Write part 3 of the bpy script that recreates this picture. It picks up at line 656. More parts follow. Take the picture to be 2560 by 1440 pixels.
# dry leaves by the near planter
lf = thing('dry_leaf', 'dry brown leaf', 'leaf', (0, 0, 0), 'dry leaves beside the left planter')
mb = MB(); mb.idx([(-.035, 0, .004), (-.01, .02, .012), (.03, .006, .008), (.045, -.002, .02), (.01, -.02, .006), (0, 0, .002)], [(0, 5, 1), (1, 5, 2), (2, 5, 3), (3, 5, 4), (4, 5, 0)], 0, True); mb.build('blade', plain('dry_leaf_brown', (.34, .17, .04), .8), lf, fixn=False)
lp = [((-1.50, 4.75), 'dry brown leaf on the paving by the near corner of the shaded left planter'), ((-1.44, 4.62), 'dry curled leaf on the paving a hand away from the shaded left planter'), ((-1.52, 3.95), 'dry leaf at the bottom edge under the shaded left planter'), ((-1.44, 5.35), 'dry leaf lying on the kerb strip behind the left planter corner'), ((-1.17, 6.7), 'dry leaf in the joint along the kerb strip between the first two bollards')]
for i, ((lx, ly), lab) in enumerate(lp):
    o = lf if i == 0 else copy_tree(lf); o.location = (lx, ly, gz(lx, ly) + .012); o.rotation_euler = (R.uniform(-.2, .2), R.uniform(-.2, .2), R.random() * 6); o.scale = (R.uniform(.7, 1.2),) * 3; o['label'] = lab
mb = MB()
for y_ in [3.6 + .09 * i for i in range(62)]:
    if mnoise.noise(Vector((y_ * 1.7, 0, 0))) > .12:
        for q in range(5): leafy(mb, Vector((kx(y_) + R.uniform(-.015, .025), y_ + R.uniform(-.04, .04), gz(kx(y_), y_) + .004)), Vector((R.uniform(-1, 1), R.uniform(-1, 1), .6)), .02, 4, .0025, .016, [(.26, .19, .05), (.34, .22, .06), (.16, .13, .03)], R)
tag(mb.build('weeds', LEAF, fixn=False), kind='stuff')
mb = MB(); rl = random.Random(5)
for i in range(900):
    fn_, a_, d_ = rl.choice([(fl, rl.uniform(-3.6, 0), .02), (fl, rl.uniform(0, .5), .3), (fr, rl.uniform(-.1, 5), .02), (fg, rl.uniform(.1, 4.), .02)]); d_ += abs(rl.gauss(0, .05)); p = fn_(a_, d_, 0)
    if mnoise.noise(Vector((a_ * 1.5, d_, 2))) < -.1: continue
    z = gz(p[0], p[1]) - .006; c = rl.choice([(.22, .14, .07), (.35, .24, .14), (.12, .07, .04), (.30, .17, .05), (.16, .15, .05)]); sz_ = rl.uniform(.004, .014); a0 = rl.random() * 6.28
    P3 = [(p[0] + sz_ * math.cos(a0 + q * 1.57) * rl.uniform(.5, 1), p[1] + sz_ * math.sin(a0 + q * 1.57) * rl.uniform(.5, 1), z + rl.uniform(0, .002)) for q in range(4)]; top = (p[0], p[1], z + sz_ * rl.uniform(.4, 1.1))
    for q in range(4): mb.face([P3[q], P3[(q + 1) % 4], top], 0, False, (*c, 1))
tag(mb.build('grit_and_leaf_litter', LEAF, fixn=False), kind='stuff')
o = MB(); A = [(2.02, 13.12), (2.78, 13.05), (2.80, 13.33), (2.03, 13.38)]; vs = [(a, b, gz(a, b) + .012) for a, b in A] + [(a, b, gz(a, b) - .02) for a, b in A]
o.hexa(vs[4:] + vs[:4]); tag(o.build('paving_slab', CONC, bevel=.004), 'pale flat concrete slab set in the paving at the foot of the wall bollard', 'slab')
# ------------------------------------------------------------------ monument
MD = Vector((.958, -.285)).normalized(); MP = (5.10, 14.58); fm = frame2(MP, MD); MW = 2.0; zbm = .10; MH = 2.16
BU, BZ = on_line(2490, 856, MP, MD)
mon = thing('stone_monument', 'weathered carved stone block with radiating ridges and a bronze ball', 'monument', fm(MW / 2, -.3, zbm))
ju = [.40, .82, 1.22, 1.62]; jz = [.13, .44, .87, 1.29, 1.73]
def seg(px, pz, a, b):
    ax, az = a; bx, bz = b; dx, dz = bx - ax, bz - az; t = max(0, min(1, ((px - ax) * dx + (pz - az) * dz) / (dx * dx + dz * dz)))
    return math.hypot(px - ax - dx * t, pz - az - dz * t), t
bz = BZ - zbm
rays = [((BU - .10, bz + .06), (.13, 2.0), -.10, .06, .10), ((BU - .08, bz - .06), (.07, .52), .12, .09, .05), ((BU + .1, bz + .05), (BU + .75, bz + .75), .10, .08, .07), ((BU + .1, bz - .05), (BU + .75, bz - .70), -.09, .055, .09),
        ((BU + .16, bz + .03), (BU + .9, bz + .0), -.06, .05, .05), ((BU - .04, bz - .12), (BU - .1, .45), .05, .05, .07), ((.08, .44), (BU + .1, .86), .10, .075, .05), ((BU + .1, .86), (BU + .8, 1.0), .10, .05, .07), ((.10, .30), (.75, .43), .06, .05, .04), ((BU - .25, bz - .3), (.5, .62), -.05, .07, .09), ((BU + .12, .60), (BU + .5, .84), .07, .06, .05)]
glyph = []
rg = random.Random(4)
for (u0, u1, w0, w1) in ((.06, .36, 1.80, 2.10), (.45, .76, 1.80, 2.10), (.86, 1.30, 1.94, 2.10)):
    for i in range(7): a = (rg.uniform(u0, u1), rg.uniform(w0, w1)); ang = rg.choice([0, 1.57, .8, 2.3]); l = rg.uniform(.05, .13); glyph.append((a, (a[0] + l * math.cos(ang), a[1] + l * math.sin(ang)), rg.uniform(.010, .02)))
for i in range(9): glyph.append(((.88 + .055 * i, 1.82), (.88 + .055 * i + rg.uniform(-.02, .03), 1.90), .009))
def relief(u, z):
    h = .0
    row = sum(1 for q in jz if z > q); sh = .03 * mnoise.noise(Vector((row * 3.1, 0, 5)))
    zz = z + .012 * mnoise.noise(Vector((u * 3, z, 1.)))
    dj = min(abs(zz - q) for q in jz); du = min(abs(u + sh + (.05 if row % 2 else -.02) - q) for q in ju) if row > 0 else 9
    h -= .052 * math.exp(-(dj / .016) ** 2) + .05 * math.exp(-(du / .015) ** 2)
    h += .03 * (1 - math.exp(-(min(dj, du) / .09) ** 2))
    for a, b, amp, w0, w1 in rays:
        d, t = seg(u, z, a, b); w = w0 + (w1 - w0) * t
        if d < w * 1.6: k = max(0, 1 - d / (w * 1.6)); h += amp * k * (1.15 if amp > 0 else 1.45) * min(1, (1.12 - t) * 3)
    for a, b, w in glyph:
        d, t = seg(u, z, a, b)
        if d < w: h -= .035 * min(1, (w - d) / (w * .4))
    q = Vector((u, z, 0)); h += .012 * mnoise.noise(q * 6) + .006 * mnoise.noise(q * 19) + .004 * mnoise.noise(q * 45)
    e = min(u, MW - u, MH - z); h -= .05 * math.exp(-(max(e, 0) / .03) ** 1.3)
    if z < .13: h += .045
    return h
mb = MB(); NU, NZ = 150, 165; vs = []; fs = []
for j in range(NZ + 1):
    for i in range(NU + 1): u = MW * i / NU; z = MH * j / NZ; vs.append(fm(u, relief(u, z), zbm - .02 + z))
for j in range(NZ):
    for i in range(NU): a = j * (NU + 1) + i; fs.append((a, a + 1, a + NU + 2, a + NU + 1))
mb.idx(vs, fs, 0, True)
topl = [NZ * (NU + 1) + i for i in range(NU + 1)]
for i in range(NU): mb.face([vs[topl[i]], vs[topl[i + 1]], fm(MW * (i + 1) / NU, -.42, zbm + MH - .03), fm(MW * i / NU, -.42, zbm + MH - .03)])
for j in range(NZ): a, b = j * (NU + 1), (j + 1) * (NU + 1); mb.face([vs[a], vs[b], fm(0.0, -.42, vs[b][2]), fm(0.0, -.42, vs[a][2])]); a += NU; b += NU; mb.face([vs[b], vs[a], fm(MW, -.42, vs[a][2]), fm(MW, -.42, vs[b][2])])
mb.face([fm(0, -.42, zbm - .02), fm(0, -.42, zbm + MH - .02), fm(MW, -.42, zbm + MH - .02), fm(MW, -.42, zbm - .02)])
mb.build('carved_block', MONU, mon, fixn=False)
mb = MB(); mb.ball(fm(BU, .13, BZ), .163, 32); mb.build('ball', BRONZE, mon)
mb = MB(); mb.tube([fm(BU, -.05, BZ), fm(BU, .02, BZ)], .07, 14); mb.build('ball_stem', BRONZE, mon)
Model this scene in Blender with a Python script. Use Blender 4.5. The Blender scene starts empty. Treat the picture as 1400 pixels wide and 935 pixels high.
# # # # #
THE PROBLEM
Extract every line of the records above that contains the word "pixels".

RESULT OF THE TASK
Write part 3 of the bpy script that recreates this picture. It picks up at line 656. More parts follow. Take the picture to be 2560 by 1440 pixels.
Model this scene in Blender with a Python script. Use Blender 4.5. The Blender scene starts empty. Treat the picture as 1400 pixels wide and 935 pixels high.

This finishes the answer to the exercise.